Os participantes se dividiram em equipes e mentores da Câmara, da tecnologia e da Prefeitura passavam nas mesas para dar conselhos. Dúvidas não faltavam. “Eu posso comparar preços da Pernambucanas para fazer uma compra pública?”, questionava um dos hackers que foi prontamente atendido por um especialista da Casa.
O vereador José Police Neto (PSD) é um dos incentivadores do evento. Ele é autor do Projeto de Lei (PL 01/2017). A proposta organiza a Política Municipal de Prevenção da Corrupção, cria o Conselho Municipal e Controle Social e um fundo público para combater o crime.
“Paralelamente ao combate à corrupção, temos de ter desenvolvedores observando a lei e aplicando ela na prática. Então a gente inova: antes de oferecer o PL testamos para ver se ele está completo”, explicou o parlamentar.

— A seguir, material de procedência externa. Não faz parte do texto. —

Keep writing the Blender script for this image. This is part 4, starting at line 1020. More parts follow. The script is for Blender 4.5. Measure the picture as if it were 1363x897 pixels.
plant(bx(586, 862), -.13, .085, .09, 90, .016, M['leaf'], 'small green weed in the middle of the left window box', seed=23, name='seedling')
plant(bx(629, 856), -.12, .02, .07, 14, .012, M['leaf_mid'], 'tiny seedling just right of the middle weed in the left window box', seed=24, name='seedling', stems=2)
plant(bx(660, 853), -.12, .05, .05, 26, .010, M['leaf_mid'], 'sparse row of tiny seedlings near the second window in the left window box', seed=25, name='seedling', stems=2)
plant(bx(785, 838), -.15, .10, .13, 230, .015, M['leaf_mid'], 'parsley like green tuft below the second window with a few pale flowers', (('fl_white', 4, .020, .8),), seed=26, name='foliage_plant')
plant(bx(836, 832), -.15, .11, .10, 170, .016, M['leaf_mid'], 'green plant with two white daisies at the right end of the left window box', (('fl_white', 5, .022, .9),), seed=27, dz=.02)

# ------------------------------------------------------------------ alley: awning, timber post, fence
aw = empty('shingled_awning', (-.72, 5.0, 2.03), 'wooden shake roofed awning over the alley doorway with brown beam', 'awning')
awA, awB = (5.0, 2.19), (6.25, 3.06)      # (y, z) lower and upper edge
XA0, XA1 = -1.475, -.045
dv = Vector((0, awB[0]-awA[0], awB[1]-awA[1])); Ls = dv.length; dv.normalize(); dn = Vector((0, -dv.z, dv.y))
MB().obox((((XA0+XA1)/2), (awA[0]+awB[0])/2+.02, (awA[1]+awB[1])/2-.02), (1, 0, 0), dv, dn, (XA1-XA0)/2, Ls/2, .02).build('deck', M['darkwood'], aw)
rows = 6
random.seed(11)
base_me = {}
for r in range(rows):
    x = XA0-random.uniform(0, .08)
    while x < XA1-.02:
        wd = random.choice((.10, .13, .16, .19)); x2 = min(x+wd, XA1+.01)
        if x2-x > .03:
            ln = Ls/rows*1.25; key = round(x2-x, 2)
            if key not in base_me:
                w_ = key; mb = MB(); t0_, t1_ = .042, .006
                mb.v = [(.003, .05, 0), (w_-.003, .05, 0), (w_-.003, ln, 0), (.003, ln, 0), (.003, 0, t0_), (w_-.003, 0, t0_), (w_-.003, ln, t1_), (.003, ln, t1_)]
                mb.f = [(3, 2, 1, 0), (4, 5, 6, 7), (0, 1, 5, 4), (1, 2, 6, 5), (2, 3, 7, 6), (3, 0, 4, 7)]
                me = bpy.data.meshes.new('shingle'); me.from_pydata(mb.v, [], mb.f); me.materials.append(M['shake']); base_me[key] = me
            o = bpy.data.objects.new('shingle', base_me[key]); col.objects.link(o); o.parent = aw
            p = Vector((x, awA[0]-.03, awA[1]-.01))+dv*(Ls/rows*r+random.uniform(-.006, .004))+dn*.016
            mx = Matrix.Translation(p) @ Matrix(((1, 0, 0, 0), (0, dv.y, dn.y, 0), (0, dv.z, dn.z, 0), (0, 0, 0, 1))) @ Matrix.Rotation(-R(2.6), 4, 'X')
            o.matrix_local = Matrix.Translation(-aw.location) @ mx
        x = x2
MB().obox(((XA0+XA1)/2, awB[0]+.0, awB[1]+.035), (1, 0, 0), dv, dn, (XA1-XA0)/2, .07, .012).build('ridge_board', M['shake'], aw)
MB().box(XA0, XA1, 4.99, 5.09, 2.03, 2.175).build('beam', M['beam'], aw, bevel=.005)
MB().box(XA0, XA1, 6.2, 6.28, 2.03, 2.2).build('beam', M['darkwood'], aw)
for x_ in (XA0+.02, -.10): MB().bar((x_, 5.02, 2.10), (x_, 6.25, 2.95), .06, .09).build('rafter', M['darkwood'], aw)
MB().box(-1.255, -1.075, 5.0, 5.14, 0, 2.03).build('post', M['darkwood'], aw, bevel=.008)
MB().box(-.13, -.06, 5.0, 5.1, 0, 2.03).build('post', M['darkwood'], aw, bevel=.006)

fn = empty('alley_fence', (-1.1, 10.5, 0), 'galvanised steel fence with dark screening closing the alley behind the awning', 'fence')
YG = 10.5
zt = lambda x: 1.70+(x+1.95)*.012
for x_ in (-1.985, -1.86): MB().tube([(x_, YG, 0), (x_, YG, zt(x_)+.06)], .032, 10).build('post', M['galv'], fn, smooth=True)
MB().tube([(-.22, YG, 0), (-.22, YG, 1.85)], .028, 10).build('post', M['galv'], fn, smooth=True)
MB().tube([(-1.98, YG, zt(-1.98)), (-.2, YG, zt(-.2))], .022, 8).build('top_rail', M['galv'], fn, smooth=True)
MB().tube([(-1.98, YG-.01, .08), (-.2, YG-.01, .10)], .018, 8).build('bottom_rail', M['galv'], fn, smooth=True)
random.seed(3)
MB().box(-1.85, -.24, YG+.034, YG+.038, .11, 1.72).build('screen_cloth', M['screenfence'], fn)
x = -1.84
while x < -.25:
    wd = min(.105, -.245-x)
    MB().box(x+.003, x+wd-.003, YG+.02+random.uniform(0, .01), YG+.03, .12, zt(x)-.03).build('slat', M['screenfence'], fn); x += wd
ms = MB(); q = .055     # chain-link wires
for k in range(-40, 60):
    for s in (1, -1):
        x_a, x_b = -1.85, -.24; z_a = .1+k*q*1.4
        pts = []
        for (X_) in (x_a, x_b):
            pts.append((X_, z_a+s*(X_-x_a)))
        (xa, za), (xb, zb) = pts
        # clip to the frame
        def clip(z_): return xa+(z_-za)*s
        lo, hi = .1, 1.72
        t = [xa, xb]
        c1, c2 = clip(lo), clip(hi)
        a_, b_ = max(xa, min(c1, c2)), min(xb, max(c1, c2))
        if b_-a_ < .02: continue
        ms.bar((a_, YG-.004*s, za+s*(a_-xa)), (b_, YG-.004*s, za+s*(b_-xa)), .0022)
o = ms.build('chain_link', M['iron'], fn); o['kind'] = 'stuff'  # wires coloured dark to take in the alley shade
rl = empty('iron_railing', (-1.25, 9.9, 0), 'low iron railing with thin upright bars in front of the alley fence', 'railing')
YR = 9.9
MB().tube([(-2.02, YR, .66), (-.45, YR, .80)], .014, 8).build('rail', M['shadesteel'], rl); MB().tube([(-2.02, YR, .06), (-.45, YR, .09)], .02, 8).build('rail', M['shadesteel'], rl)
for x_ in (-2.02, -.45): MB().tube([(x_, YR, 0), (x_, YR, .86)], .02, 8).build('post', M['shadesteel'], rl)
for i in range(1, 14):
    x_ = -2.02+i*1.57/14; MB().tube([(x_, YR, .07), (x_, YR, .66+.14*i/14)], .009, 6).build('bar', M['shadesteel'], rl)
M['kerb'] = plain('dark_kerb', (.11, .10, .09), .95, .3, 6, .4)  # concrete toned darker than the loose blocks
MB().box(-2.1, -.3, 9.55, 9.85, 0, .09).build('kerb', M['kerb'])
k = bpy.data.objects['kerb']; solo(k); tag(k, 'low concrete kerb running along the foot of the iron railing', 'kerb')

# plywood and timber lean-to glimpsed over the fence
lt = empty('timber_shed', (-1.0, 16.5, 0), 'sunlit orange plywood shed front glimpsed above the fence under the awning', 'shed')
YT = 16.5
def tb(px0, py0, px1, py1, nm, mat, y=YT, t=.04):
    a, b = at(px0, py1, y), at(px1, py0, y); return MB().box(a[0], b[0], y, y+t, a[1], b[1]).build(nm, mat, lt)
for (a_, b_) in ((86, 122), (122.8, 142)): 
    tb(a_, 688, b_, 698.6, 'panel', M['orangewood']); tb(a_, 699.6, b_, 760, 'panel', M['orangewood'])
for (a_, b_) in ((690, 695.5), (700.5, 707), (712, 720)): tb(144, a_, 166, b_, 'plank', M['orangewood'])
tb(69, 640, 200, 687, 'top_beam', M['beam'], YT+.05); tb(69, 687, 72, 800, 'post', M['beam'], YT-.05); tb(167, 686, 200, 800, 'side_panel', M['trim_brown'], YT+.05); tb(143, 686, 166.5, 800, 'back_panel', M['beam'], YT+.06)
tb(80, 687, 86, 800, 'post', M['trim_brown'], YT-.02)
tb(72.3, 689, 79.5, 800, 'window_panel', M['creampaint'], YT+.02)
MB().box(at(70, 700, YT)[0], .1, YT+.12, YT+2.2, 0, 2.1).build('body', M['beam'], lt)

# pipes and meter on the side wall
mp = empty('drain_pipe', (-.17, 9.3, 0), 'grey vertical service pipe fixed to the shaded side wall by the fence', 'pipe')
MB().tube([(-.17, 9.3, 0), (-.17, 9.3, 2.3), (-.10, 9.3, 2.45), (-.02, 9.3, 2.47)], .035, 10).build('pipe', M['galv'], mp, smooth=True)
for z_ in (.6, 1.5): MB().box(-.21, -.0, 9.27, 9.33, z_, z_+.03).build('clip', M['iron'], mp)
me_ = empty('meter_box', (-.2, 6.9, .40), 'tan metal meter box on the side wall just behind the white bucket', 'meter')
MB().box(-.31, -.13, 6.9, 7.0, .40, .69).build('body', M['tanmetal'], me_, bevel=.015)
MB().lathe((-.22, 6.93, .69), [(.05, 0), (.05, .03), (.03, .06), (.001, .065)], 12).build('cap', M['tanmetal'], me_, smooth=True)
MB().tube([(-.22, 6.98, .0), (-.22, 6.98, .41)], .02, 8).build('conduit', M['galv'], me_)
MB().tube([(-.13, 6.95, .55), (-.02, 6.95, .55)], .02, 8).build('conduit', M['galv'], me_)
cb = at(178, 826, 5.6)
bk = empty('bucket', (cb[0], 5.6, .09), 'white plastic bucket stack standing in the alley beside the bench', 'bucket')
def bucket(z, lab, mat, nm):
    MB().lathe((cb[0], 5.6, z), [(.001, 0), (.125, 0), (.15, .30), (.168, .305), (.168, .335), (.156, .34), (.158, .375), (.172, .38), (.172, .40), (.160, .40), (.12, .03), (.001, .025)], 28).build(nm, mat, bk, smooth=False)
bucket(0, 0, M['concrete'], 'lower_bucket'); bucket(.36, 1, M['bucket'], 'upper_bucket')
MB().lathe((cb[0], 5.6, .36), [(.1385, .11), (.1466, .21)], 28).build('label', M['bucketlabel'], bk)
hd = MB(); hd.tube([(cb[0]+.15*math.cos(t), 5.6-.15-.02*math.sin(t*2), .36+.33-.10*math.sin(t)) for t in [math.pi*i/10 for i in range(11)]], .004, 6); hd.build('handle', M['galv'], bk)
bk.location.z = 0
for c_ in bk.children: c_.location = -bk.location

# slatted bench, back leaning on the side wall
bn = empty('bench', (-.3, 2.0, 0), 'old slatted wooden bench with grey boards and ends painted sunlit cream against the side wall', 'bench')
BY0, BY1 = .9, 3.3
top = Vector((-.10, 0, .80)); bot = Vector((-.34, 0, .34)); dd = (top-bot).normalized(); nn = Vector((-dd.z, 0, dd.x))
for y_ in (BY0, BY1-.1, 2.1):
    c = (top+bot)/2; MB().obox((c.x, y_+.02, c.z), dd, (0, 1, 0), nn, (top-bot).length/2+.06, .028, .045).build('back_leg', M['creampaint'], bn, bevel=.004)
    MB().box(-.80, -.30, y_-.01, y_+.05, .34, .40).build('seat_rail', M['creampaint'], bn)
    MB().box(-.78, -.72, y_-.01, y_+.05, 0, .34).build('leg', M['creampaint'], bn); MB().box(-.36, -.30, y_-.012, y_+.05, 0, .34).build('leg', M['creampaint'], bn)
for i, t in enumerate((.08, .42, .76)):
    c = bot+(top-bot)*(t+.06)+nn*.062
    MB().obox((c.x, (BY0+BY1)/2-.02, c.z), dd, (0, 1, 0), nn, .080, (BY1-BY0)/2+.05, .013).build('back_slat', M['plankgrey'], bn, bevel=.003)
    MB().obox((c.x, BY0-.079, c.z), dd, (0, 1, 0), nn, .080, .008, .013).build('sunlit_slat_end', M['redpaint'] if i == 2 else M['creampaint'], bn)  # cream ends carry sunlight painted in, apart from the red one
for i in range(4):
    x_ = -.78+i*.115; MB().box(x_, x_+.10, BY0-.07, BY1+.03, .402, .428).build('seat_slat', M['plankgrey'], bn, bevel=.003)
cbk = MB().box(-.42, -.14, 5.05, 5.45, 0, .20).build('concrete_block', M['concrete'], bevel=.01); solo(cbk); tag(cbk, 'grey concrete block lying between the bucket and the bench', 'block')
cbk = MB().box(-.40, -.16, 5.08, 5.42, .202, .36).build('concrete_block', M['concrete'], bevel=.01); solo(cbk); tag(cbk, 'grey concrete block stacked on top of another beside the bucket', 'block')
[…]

Uma das sugestões que ele fez aos jovens foi a de qualificar os preços das compras públicas. “Sistematizar pode garantir compras eficientes e combate à corrupção, quando parte da compra fica para o agente privado e outra para o agente público corrupto”, disse.
Controladoria
Na investigação que desbaratou a máfia do ISS na capital paulista, a CGM (Controladoria Geral do Município), órgão criado na gestão do ex-prefeito Fernando Haddad (PT), procuradores, servidores municipais e promotores usaram a tecnologia para comprovar, entre outras coisas, que funcionários da Secretaria Municipal de Finanças tinham grandes patrimônios. Os bens, no entanto, não batiam com os ganhos salariais deles.
A Hackatona contou com a presença de Thomaz Barbosa Silva, coordenador de integridade da CGM. Ele apoia o PL de Police Neto. “A Controladoria Geral do Município viu nesse projeto uma possibilidade de atuar como parceira e oferecer informações. A população vai ter acesso a todos os aplicativos. Se estiverem com código aberto, a possibilidade de uso pela Prefeitura é maior.”
É a Sociedade Fiscalizando quem deveria Fiscalizar.